Fade to Gray by David Mills

Fade to Gray

We Cannot Speak of Evil When We Refuse to Speak of Good

Writing in The New Republic after the mass killings at Virginia Tech, the Brookings Institute’s GreggEasterbrook argued that, as the subtitle of his article put it, the coverage of the event “exposes our impoverished language for evil.” Although Cho murdered a lot of people,

according to a Nexis search of major U.S. newspapers and wire stories, in the three days following the massacre, 2,516 stories contained the terms “shooter” or “gunman,” while just 746 used “murderer” or “killer.” And, a full week after the calamity, many news outlets—including CNN, msnbc, and Fox News—were still referring to Cho as a “shooter.”

Easterbrook argued that “media and thought leaders don’t want to say that the man who chained the exit doors of Norris Hall before he started killing had a mind taken over by evil; they want to dismiss him as no more than a confused gunman, because they don’t want to contemplate his demonstration that evil is entirely real.”

Evil’s Suggestion

Why they do not want to contemplate this demonstration Easterbrook does not explore, though we may guess at an answer: The reality of evil suggests the reality of absolute good and many of these people do not want to believe in an absolute good. A man cannot say “That is just wicked” without saying “And this is right, now and forevermore.” If you don’t want to say the second don’t say the first.

In this case, if you don’t want to say the second, say “shooter” and “gunman” rather than “murderer” and “killer.” The problem is not, let me stress, a matter of denying the reality—though a disturbingly large number of “experts” and commentators spoke as if Cho were himself an innocent—but of shrinking away from the natural ways of speaking of it.

Faced with a disturbing contrast of black and white, fallen man’s natural tendency is not (at first) to reverse the two but to lighten the one and darken the other. Only a little at first, but enough to make both black and white shades of gray and reduce our ability to speak absolutely. From the natural term “murderer” (the word everyone would have used without a second thought, until recently) to the jargon term “shooter” is a small step, but a decisive step away from moral clarity.

Few if any of these media and thought leaders have thought through the philosophical relation of good and evil. They do not consciously twist their language. They avoid calling evil actions evil, I think, because absolute language makes them uncomfortable, because they sense that such absolute language implies other absolutes.

Except, that is, for some selected issues—Bush’s foreign policy, southern white racists, “homophobia,” challenges to “abortion rights,” etc.—on which they happily speak like Jeremiah. (Relativist Christians call this mode “prophetic,” in contrast to the “pastoral” mode used to justify approval of actions and ideas hitherto forbidden.) You will rarely find one of them explaining how he can be a relativist on most matters but an absolutist on others, because the ability to switch at will has enormous political use.

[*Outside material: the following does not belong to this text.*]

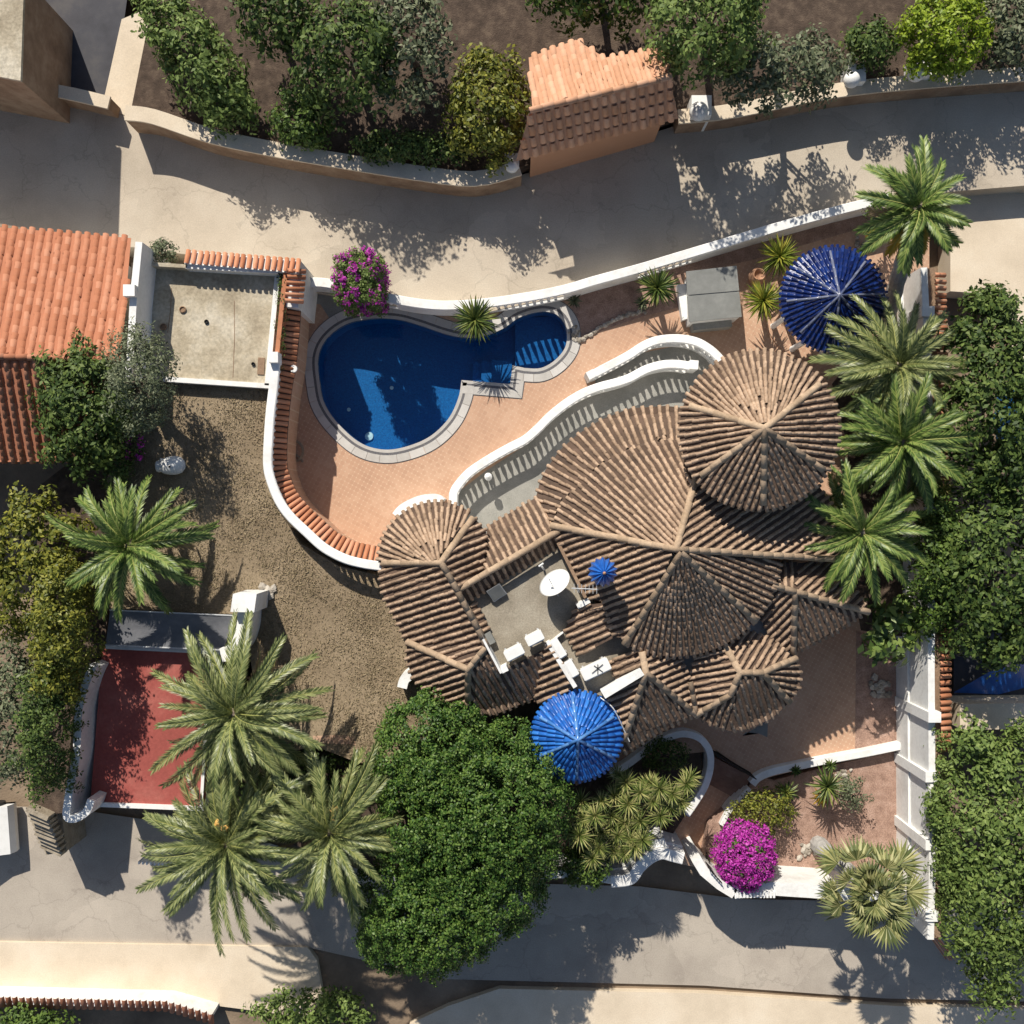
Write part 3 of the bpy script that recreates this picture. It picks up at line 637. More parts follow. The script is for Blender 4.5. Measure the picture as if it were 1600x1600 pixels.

Selected issues excepted, they do not want to believe that anything is black and white. They are far more comfortable in a world of grays, and so their language becomes as gray as their moral thinking.


Things As They Are

One of the great blessings of being a Christian is that you can face things as they are. We can see things in black and white when they are black and white, because God created the moral order, which does not change, and because his Son died for us and rose again. We need not fear speaking of evil because we have no answer for it: we know with Divine asssurance that it cannot win and that good will triumph over it.

At the same time, we can speak more comfortably of grays than the secular man. He is really no more comfortable with grays than he is with black and white. He wants answers, not mysteries and ambiguities. Hence the attempt by many to find a reason for Cho’s actions, in his childhood or his mental problems or the failure of “the system” to help him: the attempt to avoid the frightening gray of human motivation, which so often erupts in evil, petty and great.

Christians do not know how God will judge Cho, or anyone else whose sins the public discusses. For all we know their sins may be less than ours. The holiest of people know, to an extent that sometimes surprises the rest of us, how sinful they are, and as we grow in the spiritual life we find continually that we are not as good as we thought we were.

But we also know that he who is both perfectly just and perfectly merciful, and will give each of us the greatest good we can receive, will judge Cho and each one of us rightly. What is gray to us is not gray to God, who sees the black and white in every human action. Nothing will be gray in the end.

We can therefore speak of evil as evil and of a murderer as a murderer, and offer the world the descriptive clarity it needs but fears. This is part of what it means to speak prophetically. Everyone who tells the truth is a Jeremiah.

— David Mills, for the editors

Easterbrook’s article appeared in the May 7, 2007 issue of The New Republic, but is not available online.

David Mills has been editor of Touchstone and executive editor of First Things.